General Motors has an Earnings ESP of +7.77%. It has an expected earnings growth rate of 18.8% for the current year. The Zacks Consensus Estimate for current-year earnings has improved 0.4% over the last seven days.

General Motors recorded earnings surprises in the last four reported quarters, with an average beat of 20%. The company is set to release earnings results on April 23, before the opening bell.


United Rentals Inc. (URI - Free Report)

This company is benefiting from sustained demand in its end markets and the strength of its core rental business. During the fourth-quarter 2023, rental revenues increased 13.5% from the year-ago quarter to $3.12 billion. Given the strength of the present market condition, United Rentals has provided strong guidance for 2024.

For 2024, the company expects total revenues in the range of $14.65-$15.15 billion, up from $14.332 billion reported a year ago. United Rentals sees multi-year tailwinds across infrastructure, energy, power, and manufacturing.

United Rentals has an Earnings ESP of +2.32%. It has an expected earnings growth rate of 5.9% for the current year. The Zacks Consensus Estimate for current-year earnings has improved 0.2% over the last seven days.

United Rentals recorded earnings surprises in three out of the last four reported quarters, with an average beat of 3.1%. The company is set to release earnings results on April 24, after the closing bell.

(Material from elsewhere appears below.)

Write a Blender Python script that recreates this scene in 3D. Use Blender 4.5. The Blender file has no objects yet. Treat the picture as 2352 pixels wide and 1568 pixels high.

Hess Corp. (HES - Free Report)

This company's two primary production engines are the Bakken shale and the Stabroek project offshore Guyana. In particular, Hess Corp. has achieved numerous world-class oil findings in the Stabroek Block, accounting for more than 11 billion barrels of oil equivalent (Boe) in recoverable resources.

Moving onto the company's Bakken shale play, the exploration & production firm possesses numerous premium untapped drilling locations. Hess Corp.'s announced buyout by Chevron is also a great transaction for shareholders, as they realize a premium and become part of a supermajor.

Hess Corp. has an Earnings ESP of +10.21%. It has an expected earnings growth rate of 60.2% for the current year. The Zacks Consensus Estimate for current-year earnings has improved 4.3% over the last seven days.

Hess Corp. recorded earnings surprises in the last four reported quarters, with an average beat of 17.5%. The company is set to release earnings results on April 25, before the opening bell.


Valero Energy Corp. (VLO - Free Report)

Finally, this company is a premier refining player with presence across North America and the Caribbean. Valero Energy's diverse network favors robust refining margins, utilizing cost-effective crude for over half of its needs.

Valero Energy is focused on returning capital to shareholders through dividends and share buybacks. The demand for the company's distillate fuel is poised to increase from the new sulfur regulation standard set by the International Maritime Organization.

Valero Energy has an Earnings ESP of +26.07%. The Zacks Consensus Estimate for current-year earnings has improved 0.3% over the last seven days. Valero Energy recorded earnings surprises in the last four reported quarters, with an average beat of 10.7%. The company is set to release earnings results on April 25, before the opening bell.